Find the string "Blender" in the entries and copy each line that has it.
────────────────────
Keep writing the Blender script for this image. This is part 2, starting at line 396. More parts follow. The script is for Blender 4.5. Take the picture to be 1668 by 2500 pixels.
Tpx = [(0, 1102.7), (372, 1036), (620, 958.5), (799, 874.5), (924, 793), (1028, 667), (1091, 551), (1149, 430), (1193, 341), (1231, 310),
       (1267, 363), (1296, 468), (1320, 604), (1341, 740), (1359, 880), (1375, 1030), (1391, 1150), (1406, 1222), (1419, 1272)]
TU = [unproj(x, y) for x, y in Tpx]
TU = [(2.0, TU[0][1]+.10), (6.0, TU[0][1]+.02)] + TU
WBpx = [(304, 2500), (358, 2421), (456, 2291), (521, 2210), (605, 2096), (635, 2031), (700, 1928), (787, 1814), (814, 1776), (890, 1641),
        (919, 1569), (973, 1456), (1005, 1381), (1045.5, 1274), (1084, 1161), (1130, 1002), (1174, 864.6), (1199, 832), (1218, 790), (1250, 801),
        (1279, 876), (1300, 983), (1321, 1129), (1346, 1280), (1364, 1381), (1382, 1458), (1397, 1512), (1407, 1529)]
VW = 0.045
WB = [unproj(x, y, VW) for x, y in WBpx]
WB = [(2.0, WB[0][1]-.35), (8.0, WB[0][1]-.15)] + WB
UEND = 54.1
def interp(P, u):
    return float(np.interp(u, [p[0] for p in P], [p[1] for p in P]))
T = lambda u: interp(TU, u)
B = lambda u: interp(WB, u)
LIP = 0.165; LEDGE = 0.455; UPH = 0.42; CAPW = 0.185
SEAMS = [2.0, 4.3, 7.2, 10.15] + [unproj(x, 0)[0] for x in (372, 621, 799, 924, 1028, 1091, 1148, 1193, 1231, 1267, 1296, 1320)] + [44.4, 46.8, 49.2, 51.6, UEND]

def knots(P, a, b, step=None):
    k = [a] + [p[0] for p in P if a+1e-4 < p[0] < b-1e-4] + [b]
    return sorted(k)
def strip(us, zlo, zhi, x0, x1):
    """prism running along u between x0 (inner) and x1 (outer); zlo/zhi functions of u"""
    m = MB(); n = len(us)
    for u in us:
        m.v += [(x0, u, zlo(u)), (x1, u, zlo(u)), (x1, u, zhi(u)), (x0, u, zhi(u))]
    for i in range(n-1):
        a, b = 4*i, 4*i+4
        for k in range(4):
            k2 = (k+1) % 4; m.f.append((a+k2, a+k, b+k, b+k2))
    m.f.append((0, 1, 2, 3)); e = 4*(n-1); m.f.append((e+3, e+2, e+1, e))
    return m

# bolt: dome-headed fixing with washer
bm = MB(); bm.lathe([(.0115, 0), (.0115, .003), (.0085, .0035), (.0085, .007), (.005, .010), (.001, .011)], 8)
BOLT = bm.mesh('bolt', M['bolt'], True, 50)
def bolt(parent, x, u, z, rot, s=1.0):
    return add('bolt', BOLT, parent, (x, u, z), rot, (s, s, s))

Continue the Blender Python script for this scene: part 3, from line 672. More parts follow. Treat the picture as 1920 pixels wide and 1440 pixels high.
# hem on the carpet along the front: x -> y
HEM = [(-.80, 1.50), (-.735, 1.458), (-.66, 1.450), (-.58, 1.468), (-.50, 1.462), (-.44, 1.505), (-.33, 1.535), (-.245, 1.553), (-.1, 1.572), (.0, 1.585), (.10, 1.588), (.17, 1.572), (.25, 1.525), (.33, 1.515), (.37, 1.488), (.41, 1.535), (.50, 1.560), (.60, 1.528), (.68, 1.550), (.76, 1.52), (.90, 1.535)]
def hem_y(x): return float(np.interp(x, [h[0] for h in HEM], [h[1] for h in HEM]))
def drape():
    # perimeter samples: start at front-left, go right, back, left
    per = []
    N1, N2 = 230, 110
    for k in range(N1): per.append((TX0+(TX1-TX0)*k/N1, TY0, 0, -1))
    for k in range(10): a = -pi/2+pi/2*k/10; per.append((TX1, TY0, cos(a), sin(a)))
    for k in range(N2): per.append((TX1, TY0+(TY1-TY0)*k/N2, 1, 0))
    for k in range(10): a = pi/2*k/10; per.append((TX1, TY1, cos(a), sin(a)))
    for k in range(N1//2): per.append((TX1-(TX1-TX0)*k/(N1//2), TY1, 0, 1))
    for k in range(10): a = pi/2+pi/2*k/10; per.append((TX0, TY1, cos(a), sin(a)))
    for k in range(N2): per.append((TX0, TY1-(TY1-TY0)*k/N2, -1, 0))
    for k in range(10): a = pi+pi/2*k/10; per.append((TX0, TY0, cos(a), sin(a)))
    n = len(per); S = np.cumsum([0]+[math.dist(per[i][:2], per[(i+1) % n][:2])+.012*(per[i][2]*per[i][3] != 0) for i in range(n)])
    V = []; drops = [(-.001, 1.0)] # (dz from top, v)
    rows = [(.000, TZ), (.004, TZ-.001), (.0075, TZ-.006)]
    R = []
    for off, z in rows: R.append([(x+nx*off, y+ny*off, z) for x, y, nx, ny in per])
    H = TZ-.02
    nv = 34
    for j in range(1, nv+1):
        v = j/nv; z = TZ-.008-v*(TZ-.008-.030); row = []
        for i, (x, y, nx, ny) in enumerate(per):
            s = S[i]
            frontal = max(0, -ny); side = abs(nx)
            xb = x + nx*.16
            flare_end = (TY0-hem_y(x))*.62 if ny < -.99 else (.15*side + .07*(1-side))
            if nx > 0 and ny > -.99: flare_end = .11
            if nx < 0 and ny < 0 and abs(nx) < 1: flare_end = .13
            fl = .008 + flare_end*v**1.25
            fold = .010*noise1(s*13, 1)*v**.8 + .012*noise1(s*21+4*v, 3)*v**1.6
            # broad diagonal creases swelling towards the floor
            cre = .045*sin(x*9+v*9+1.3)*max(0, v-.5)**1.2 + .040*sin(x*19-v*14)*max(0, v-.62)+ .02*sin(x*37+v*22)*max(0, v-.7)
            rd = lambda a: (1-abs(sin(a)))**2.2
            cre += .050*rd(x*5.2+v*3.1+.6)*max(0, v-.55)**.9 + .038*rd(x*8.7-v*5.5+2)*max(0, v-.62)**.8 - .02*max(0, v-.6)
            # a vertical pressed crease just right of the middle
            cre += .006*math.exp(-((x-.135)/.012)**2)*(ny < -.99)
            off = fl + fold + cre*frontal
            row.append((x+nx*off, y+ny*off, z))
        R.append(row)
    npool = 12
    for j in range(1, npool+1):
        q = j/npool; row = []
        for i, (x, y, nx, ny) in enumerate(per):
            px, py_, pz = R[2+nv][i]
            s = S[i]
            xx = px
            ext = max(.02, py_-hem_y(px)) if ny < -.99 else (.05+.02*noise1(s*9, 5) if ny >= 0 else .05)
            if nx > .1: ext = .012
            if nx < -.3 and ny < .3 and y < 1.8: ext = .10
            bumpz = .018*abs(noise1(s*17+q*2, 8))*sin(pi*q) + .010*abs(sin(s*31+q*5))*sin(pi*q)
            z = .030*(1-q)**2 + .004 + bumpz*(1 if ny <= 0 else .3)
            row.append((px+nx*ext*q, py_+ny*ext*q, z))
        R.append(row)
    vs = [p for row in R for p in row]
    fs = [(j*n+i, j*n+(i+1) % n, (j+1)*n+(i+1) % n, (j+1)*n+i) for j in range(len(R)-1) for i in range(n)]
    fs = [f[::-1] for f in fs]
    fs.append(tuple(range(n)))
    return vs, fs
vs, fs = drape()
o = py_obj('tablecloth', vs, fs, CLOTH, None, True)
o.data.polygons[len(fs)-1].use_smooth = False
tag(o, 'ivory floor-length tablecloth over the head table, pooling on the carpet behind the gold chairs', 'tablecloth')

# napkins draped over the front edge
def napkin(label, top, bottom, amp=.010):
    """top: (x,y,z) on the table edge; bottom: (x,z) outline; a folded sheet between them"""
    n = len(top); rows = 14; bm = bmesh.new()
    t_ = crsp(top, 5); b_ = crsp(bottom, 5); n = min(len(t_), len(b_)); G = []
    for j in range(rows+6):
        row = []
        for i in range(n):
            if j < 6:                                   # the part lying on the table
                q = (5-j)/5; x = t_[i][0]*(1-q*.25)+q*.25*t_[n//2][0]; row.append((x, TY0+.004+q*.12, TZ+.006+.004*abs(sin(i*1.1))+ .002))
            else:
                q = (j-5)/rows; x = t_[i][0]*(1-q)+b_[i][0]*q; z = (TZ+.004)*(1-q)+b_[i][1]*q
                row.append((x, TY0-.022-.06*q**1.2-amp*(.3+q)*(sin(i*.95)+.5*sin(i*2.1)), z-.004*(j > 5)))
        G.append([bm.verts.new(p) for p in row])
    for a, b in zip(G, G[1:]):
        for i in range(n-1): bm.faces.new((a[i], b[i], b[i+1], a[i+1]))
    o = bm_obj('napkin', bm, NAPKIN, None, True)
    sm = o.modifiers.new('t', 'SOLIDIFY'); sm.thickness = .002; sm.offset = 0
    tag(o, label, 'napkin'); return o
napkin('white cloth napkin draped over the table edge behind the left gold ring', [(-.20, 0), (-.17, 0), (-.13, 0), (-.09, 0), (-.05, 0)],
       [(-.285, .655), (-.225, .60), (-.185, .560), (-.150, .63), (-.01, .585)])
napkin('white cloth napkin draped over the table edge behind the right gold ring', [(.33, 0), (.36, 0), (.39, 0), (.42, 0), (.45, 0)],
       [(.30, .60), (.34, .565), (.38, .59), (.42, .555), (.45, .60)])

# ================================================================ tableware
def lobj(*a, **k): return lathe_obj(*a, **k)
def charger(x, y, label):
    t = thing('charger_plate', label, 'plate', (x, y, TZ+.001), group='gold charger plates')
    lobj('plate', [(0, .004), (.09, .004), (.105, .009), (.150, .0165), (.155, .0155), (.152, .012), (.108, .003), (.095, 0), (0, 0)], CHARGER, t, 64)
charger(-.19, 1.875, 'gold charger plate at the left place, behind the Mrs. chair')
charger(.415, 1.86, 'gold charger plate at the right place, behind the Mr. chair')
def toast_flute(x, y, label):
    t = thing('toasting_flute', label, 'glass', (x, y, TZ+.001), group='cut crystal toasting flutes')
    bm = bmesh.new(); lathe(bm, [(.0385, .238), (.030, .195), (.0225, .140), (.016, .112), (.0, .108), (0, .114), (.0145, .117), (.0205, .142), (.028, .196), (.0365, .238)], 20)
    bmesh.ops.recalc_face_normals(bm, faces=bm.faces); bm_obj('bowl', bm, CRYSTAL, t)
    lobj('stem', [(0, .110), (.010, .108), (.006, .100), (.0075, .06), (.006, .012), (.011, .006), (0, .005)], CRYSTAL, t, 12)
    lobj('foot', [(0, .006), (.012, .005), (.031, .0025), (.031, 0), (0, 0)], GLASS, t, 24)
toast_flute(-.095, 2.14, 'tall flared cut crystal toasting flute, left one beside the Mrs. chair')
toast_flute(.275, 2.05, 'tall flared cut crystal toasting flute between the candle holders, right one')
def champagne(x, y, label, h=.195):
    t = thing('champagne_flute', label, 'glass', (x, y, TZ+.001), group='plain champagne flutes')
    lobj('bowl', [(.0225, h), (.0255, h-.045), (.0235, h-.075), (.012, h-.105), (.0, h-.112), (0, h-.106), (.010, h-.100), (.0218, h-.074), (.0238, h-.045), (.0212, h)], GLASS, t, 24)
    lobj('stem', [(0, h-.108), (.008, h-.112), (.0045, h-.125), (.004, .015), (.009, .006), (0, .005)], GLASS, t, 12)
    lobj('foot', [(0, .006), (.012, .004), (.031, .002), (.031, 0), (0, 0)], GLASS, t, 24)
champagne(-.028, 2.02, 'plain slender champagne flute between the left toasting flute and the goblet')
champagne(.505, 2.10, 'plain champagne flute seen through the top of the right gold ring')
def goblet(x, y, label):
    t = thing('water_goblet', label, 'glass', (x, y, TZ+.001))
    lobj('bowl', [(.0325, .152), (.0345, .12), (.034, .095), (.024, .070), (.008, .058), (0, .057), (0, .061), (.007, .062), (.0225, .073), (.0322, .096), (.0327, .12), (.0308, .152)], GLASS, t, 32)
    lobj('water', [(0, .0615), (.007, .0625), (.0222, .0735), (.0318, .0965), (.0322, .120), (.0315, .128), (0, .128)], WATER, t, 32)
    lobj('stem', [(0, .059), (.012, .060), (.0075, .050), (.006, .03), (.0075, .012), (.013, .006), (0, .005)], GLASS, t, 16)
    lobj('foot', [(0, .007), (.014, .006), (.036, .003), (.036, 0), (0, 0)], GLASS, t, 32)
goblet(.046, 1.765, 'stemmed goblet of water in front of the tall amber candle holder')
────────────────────
Answer for this exercise:
Keep writing the Blender script for this image. This is part 2, starting at line 396. More parts follow. The script is for Blender 4.5. Take the picture to be 1668 by 2500 pixels.
Continue the Blender Python script for this scene: part 3, from line 672. More parts follow. Treat the picture as 1920 pixels wide and 1440 pixels high.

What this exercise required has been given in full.